“È strano!” – “How curious!” – murmurs Violetta in the last moments of La traviata, on the sudden absence of pain before her final death throes. Two years ago, when this controversial production by Peter Konwitschny was first seen at English National Opera, I was completely knocked sideways by it. Could it deliver the same emotional blow to the solar plexus this time around? Strangely, it left me completely unmoved. How curious indeed. Ideas that initially seemed bold now risked irritation on repetition. If you haven’t seen it before, there’s a fair chance you’ll be bowled over by it. (Perhaps you should stop reading now and avoid the inevitable spoilers…)

Elizabeth Zharoff (Violetta) © Donald Cooper | ENO
Elizabeth Zharoff (Violetta)
© Donald Cooper | ENO

Konwitschny’s approach is brave and bold. He strips away much of the opera – both the music and the traditional stage trappings – and presents it without a single interval, coming in shorter than the whole of Act III of Mastersingers! Musically, I can cope with the losses – the gypsy and matador choruses in Act II, the off-stage carnival, Germont père’s cabaletta (one of Verdi’s weaker inspirations). The lack of an interval also maintains dramatic intensity. However, other ideas have grown tiresome. The continual peeling back and drawing of curtains – the only feature in Johannes Leiacker’s set – irritates, especially when the characters pretend to draw curtains which are no longer there. Konwitschny’s treatment of Germont père as a bully is valid, but introducing the mute figure of his daughter impairs his argument that Alfredo’s affair with Violetta could cost his daughter her impending marriage. Mademoiselle Germont is in her early teens at best, costumed in beret, spectacles and a raincoat and is unlikely to be dashing up the aisle for some time. She is merely a pawn in Germont’s game and it seems incredible that Violetta plays along. Would she also scare Germont by threatening to turn a gun upon herself? Doubts like these kept creeping in.

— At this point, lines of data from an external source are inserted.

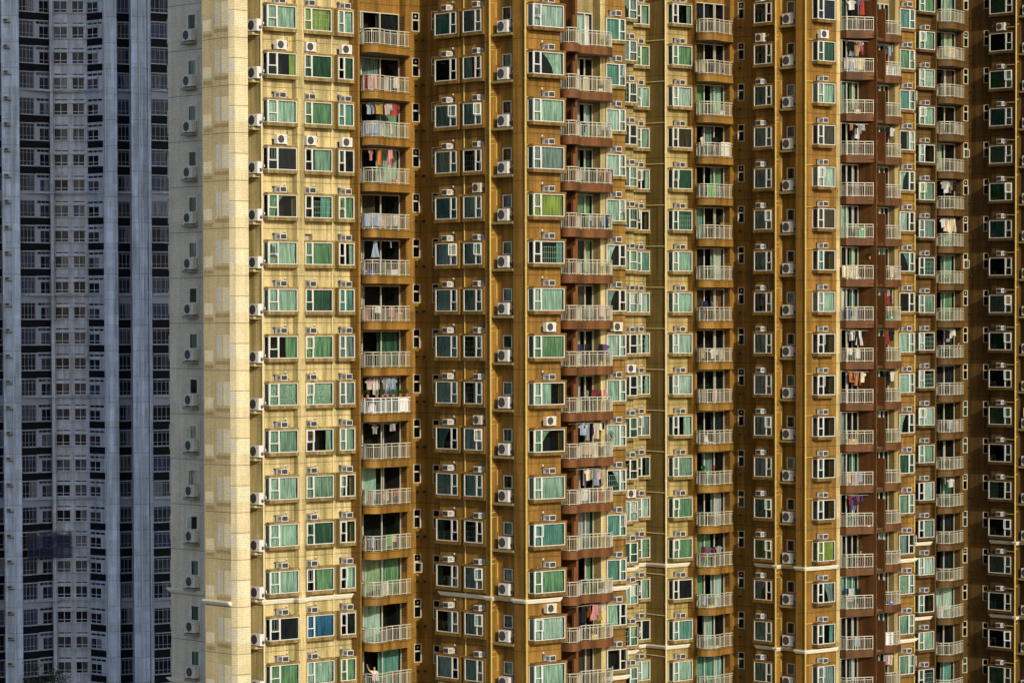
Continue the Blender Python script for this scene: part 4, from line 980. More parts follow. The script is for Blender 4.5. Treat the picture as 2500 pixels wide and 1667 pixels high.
def bwin(name, wall, px0, px1, f0, f1, cols, rows, fr, depth=.16, band=None, ledge=True, acrow=None, blank=None, proud=0.0):
    a0, a1 = max(wall.at(px0), .03), min(wall.at(px1), wall.L-.03); W = a1-a0; z0, z1 = f0*ST, f1*ST; b = .055
    for k in FLB: wall.hole(a0, a1, zf(k)+z0, zf(k)+z1, depth, M_BAND)
    y = .09-proud
    def mk(banded):
        mb = MB()
        mb.box(0, W, y-.05, y+.03, z0, z0+b, fr); mb.box(0, W, y-.05, y+.03, z1-b, z1, fr); mb.box(0, b, y-.05, y+.03, z0+b, z1-b, fr); mb.box(W-b, W, y-.05, y+.03, z0+b, z1-b, fr)
        for q in range(1, cols): mb.box(W*q/cols-.03, W*q/cols+.03, y-.04, y+.02, z0+b, z1-b, fr)
        for q in rows: mb.box(b, W-b, y-.043, y+.022, z0+(z1-z0)*q-.03, z0+(z1-z0)*q+.03, fr)
        if proud: mb.box(-.02, .03, y-.02, .02, z0, z1, fr); mb.box(W-.03, W+.02, y-.02, .02, z0, z1, fr); mb.box(-.05, W+.05, -.32, .02, z1, z1+.05, fr)
        if ledge: mb.box(-.1, W+.1, -.22 if not banded else -.14, .02, z0-.09, z0-.004, M_BLUEC)
        if banded and band: mb.box(band[0], W-band[1], -.012, .02, (f1-1)*ST+.10, z0-.09, M_BAND); mb.box(band[0], W-band[1], -.10, .02, (f1-1)*ST+.02, (f1-1)*ST+.098, M_BLUEC)
        return mb.mesh(name)
    me = [mk(True), mk(False)]
    g = MB(); g.quad((b, y, z0+b), (W-b, y, z0+b), (W-b, y, z1-b), (b, y, z1-b), PANES[0]); gm = g.mesh('glass')
    h = MB(); h.quad((W*.52, y-.006, z0+b), (W*.97, y-.006, z0+b), (W*.97, y-.006, z1-b), (W*.52, y-.006, z1-b), PANES[0]); hm = h.mesh('blind')
    for k in FLB:
        o = obj(name, me[1 if k % 4 == 1 else 0], TB, Blue.loc(wall.pt(a0), zf(k)), wall.rz)
        rnd = random.Random(int(px0*13)+k*17+int(f0*100))
        p = obj('glass', gm, o); setmat(p, PANES[rnd.choice(PW)])
        if rnd.random() < .35: setmat(obj('blind', hm, o), PANES[rnd.choice([1, 2, 3])])
w0_, wPil, wLW, wCW, wRW, wNW, wEW = bw[0], bw[2], bw[4], bw[8], bw[9], bw[15], bw[23]
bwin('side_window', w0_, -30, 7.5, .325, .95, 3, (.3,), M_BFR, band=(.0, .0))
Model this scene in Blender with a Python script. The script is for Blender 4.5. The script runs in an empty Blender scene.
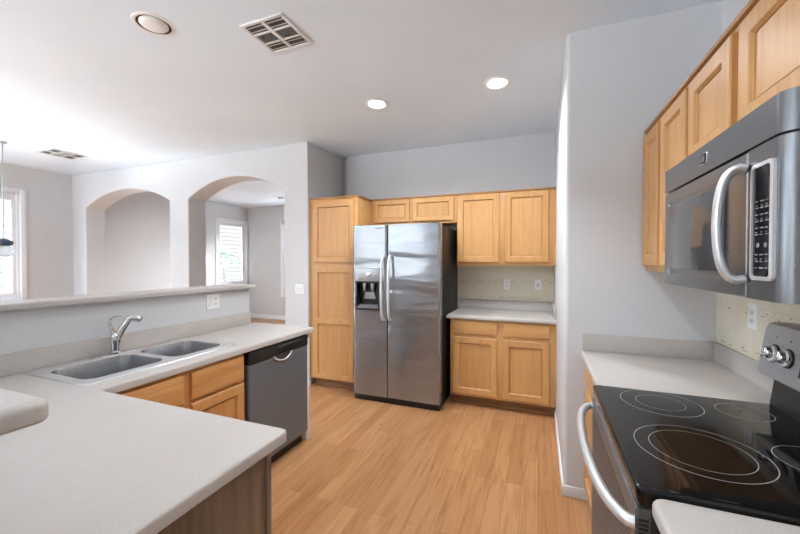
import bpy, bmesh, math, random
from math import pi, sin, cos, radians
from mathutils import Vector, Matrix

random.seed(7)
sc = bpy.context.scene
COL = sc.collection

# ------------------------------------------------------------------ camera
cam_d = bpy.data.cameras.new('camera')
cam = bpy.data.objects.new('camera', cam_d); COL.objects.link(cam)
cam.location = (0, 0, 1.45)
cam.rotation_euler = (pi / 2 - 0.0153, 0, 0.3721)
cam_d.sensor_width = 36.0
cam_d.lens = 36.0 * 357.1 / 800.0
cam_d.clip_start = 0.02
sc.camera = cam

# ------------------------------------------------------------------ world, daylight, exposure
sc.view_settings.view_transform = 'Standard'
sc.view_settings.look = 'None'
sc.view_settings.gamma = 1.0
sc.view_settings.use_curve_mapping = False
sc.view_settings.exposure = 0.63
sc.cycles.use_denoising = True
sc.cycles.max_bounces = 10
sc.cycles.diffuse_bounces = 6
sc.cycles.sample_clamp_indirect = 8.0

world = bpy.data.worlds.new('world'); sc.world = world
world.use_nodes = True
wbg = world.node_tree.nodes['Background']
wbg.inputs[0].default_value = (0.93, 0.97, 1.0, 1)
wbg.inputs[1].default_value = .8


def area(name, loc, target, sx, sy, power, color=(1, 1, 1)):
    d = bpy.data.lights.new(name, 'AREA'); d.shape = 'RECTANGLE'
    d.size = sx; d.size_y = sy; d.energy = power; d.color = color
    o = bpy.data.objects.new(name, d); COL.objects.link(o)
    o.location = loc
    v = Vector(target) - Vector(loc)
    o.rotation_euler = v.to_track_quat('-Z', 'Y').to_euler()
    return o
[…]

The use of the auditorium is miscalculated. Alfredo sings his off-stage contribution to “Sempre libera” from the stalls, as do the other characters in the finale, leaving Violetta to meet her fate alone on stage. The distancing effect is compromised by the awkwardness of Alfredo having to negotiate a route along the front row of punters.

Ben Johnson (Alfredo) and Elizabeth Zharoff (Violetta) © Donald Cooper | ENO
Ben Johnson (Alfredo) and Elizabeth Zharoff (Violetta)
© Donald Cooper | ENO

For this revival, the casting is identical from last time except for the role of Violetta. American soprano Elizabeth Zharoff, making her UK debut, does a valiant job in a production where she is barely off-stage and has no respite between acts. “Sempre libera” (Let me live the life I want) saw her attack the coloratura almost angrily. Her vibrato is quite marked and her diction indistinct, requiring recourse to surtitles which should be redundant. However, “Addio del passato” (It’s over, all these memories) was affecting and her acting was a strength, especially when she discarded her wig in the final scene, finally revealing the ‘true’ Violetta beneath the public façade.

Anthony Michaels-Moore (Germont) and Elizabeth Zharoff (Violetta) © Donald Cooper | ENO
Anthony Michaels-Moore (Germont) and Elizabeth Zharoff (Violetta)
© Donald Cooper | ENO

Ben Johnson returns as the bookish, cardigan-clad Alfredo, sounding small of voice on the vast Coliseum stage, but with fine diction. His Alfredo would never earn a second glance from Violetta… but then that is Konwitschny’s point: Violetta is desperate for someone different to the predatory chorus which hounds her, mocking her illness and lapping up Alfredo’s denouncement of her in Act II, knives and forks at the ready to devour the gossip (the ENO Chorus sings with its customary gusto). Alfredo is the antithesis to that world, but is hardly a credible romantic figure.

The best singing of the night came from Anthony Michaels-Moore as Germont, his warm baritone resolute in confronting Violetta, then softening gradually through his encounter. “Di Provenza il mar” (What has turned your heart away?) was remarkable for the way the second verse was delivered in a hushed piano, shocked at the way Alfredo has finally stood up to him.

Roland Böer kept things lively in the pit, earning a keen response from the orchestra, but a few co-ordination problems in places. Minor roles were confidently taken, although Valerie Reid’s Annina never gets the stage time required in Act III to build an affecting relationship with Violetta. Although we spend longer with Zharoff’s Violetta – nearly the whole evening – I never felt I truly got to know her. Maybe that’s why I remained dry-eyed to the end… or perhaps it really is a case of lightning failing to strike twice.